-- Problem details --
In the listing below, locate the lines that hold the string "scene". Copy those lines.

-- Available data --
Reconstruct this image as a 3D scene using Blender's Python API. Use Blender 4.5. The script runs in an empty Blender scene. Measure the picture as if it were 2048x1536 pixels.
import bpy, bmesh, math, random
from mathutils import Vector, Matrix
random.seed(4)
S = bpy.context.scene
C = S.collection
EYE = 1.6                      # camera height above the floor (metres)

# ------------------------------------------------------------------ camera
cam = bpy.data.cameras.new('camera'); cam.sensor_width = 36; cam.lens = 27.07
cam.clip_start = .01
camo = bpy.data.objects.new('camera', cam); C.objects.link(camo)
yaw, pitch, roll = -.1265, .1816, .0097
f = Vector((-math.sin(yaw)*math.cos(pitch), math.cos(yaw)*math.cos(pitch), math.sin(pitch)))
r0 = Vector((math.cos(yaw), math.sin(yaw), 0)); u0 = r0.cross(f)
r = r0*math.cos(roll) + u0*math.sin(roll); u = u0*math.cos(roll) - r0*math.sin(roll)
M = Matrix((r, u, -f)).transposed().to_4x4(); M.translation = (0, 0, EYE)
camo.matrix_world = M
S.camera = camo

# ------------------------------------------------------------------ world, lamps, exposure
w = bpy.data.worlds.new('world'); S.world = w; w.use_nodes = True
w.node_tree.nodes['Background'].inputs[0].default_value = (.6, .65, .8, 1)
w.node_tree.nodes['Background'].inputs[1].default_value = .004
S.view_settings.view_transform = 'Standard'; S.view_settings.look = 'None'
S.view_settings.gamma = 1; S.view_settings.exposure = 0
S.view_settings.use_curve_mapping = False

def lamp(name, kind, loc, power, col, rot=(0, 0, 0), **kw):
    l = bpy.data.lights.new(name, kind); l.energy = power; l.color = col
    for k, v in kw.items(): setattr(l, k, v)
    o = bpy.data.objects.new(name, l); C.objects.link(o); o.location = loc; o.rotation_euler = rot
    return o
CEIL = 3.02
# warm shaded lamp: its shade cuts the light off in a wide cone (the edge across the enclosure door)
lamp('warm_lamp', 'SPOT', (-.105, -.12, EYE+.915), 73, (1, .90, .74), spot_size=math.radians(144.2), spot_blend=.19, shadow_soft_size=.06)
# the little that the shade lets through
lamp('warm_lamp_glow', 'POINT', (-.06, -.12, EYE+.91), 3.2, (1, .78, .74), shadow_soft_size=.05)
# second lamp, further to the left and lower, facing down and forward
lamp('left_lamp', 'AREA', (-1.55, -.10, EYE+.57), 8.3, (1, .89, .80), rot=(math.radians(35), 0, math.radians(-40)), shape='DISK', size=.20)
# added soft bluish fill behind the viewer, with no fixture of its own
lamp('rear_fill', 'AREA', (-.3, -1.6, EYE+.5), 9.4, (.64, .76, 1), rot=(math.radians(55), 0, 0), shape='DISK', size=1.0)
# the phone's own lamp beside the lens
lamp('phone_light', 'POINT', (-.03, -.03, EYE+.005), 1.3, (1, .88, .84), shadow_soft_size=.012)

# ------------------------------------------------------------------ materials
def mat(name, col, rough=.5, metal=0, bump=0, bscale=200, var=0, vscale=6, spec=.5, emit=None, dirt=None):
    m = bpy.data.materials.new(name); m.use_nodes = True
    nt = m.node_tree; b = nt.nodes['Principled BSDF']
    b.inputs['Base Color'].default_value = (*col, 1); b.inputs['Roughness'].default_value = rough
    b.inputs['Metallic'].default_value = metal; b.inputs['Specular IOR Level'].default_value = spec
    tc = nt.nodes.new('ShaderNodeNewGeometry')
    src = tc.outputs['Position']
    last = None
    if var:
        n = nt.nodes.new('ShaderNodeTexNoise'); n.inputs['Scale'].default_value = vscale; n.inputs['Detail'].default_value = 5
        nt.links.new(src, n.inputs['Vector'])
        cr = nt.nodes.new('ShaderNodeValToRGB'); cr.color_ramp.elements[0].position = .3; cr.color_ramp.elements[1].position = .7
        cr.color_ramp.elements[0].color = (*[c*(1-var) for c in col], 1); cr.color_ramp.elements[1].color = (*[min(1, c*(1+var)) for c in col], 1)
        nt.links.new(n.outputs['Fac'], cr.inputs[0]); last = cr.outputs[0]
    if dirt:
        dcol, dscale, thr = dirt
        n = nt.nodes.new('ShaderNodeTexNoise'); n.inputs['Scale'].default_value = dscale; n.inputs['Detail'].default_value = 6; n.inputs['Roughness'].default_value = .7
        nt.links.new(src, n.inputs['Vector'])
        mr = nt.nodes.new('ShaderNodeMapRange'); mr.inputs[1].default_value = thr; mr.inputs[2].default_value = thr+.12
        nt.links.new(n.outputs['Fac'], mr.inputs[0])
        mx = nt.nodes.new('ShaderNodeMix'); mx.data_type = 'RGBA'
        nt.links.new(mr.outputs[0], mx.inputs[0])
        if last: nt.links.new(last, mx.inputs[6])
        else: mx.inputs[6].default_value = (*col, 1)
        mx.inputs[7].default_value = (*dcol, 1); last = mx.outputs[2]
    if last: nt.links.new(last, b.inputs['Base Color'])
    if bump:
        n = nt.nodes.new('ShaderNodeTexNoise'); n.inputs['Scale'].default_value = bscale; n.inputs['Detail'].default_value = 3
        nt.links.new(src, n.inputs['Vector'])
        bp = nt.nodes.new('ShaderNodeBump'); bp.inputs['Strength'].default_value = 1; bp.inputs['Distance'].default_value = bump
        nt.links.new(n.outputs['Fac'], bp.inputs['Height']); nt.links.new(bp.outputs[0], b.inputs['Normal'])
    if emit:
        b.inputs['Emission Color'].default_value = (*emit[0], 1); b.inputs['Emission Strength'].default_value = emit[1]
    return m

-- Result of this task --
Reconstruct this image as a 3D scene using Blender's Python API. Use Blender 4.5. The script runs in an empty Blender scene. Measure the picture as if it were 2048x1536 pixels.
S = bpy.context.scene